Et ce candidat plus trumpo-compatible est, d'ailleurs, également appuyé par Sarah Palin, figure du Tea Party qui fut l'une des premières à rejoindre Donald Trump durant la campagne présidentielle.
De quoi troubler l'électeur républicain moyen.
Tout se passe à l'occasion du second tour de la primaire sénatoriale républicaine de l'Alabama, qui aura lieu mardi prochain et dont l'enjeu dépasse largement les frontières de ce petit Etat conservateur du Sud.
Les caciques du parti républicain ont misé sur Luther Strange, 64 ans, nommé en février par le gouverneur local pour occuper ce siège, libéré par le nouveau ministre de la Justice, le temps d'organiser une élection partielle. Le siège avait été libéré par la nomination du sénateur Jeff Sessions comme ministre de la Justice de Donald Trump.
Son adversaire est un magistrat ultra-conservateur controversé, Roy Moore, 70 ans, héros de la droite religieuse qui a construit sa légende en défendant l'usage de la Bible et les dix commandements dans les tribunaux.
Elu deux fois chef du pouvoir judiciaire de l'Alabama, il été sanctionné deux fois par ses pairs pour avoir refusé d'appliquer des décisions de justice, la dernière concernant le mariage homosexuel. Il a été suspendu de ses fonctions il y a un an.
Roy Moore lui-même soutient "bien sûr" Donald Trump, qu'il dit vouloir aider contre les lobbies, les apparatchiks et les modérés qui peuplent le marigot de la capitale fédérale. Les "élites" de Washington "bloquent les projets du président", dit-il.

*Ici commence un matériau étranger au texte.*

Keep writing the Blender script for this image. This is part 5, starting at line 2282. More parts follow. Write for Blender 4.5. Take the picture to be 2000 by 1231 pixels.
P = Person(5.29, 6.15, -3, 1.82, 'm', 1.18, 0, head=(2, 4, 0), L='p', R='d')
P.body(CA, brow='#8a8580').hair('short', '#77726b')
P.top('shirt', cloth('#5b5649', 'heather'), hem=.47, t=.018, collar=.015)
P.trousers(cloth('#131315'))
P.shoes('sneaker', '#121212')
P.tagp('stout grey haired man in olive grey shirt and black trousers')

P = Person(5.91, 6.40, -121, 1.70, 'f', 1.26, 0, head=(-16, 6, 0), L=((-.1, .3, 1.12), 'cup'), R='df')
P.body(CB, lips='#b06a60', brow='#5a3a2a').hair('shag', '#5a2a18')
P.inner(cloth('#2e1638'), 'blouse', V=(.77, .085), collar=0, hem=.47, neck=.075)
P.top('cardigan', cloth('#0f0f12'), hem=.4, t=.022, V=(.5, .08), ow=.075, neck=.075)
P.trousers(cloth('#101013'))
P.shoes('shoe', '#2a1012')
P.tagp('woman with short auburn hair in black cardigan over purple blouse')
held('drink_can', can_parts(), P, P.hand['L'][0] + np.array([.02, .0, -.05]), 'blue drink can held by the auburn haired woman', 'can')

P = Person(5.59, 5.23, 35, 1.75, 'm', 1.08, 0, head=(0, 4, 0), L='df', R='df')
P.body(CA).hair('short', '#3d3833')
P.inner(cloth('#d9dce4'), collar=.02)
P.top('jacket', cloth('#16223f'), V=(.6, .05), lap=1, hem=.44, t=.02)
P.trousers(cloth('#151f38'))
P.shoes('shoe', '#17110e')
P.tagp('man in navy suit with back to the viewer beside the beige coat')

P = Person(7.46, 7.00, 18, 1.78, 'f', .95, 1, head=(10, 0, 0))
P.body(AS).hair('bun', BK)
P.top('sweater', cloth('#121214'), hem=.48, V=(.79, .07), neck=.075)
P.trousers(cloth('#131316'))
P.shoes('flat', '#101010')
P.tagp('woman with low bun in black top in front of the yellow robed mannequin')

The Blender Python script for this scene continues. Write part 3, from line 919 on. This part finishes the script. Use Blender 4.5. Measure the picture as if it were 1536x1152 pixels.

Mais son identité politique n'est pas parfaitement alignée avec celle du président, qui n'est pas à l'aise sur les questions religieuses et préfère les sujets économiques et sociaux.
Qu'à cela ne tienne, les forces du "trumpisme" ont jeté leur dévolu sur lui pour donner une leçon au parti, et leur lancer un avertissement face à la lenteur des réformes au Congrès.
On retrouve derrière lui Steve Bannon et son site Breitbart, plateforme de l'extrême droite américaine financée par le couple milliardaire Robert et Rebekah Mercer qui, comme d'autres riches conservateurs, mènent une guerre permanente pour imposer leurs candidats et leurs idées à l'establishment républicain.
"C'est typique des batailles des primaires républicaines", décrypte le professeur Robert Boatright, spécialiste des primaires à l'Université Clark. "De grands donateurs veulent faire un exemple, et le choix du candidat importe peu à ce stade", dit-il à l'AFP.
Trump influent?
"Je soutiens le grand Luther Strange car il m'a toujours été loyal et utile!" a tweeté Donald Trump, en référence à la taille imposante du sénateur par interim.
Le milliardaire, depuis qu'il est installé à la Maison Blanche, n'a que peu de patience pour les rebelles et exige une chose de sa majorité parlementaire: de la discipline.
Le président a donc décidé de venir faire campagne pour Luther Strange sur place, vendredi.
La veille, c'est Sarah Palin et Sebastian Gorka, ex-conseiller de la Maison Blanche congédié cet été, qui organisent un meeting concurrent pour Roy Moore.
Donald Trump "est entouré de gens qui n'ont rien à voir avec la victoire du 8 novembre (2016) et avec le vrai programme MAGA", a dit M. Gorka à Breitbart. MAGA est l'acronyme anglais du slogan de campagne de Donald Trump, "Rendre à l'Amérique sa grandeur" (Make America Great Again), devenu cri de ralliement de ces supporteurs.
A Washington, la pole position du juge Moore dans les sondages crée la panique. Il domine avec 44% d'intentions de vote contre 35% pour Luther Strange, selon la moyenne calculée par le site spécialisé RealClearPolitics.com.
Son élection représenterait un casse-tête pour le chef de la majorité sénatoriale, Mitch McConnell, qui craint qu'il ne lui mette régulièrement des bâtons dans les roues, comme le Texan Ted Cruz.
"Strange est perçu comme un supporteur loyal tandis que Moore est un électron libre", résume la professeur de science politique Carol Cassel, de l'Université de l'Alabama.
Pour le politologue Robert Boatright, qui estime que Roy Moore l'emportera, le vrai intérêt du scrutin de mardi prochain sera de révéler l'influence électorale effective de Donald Trump auprès de la base républicaine.
"La seule leçon à tirer sera que Trump n'a pas démontré qu'il était capable d'aider qui que ce soit", affirme l'expert.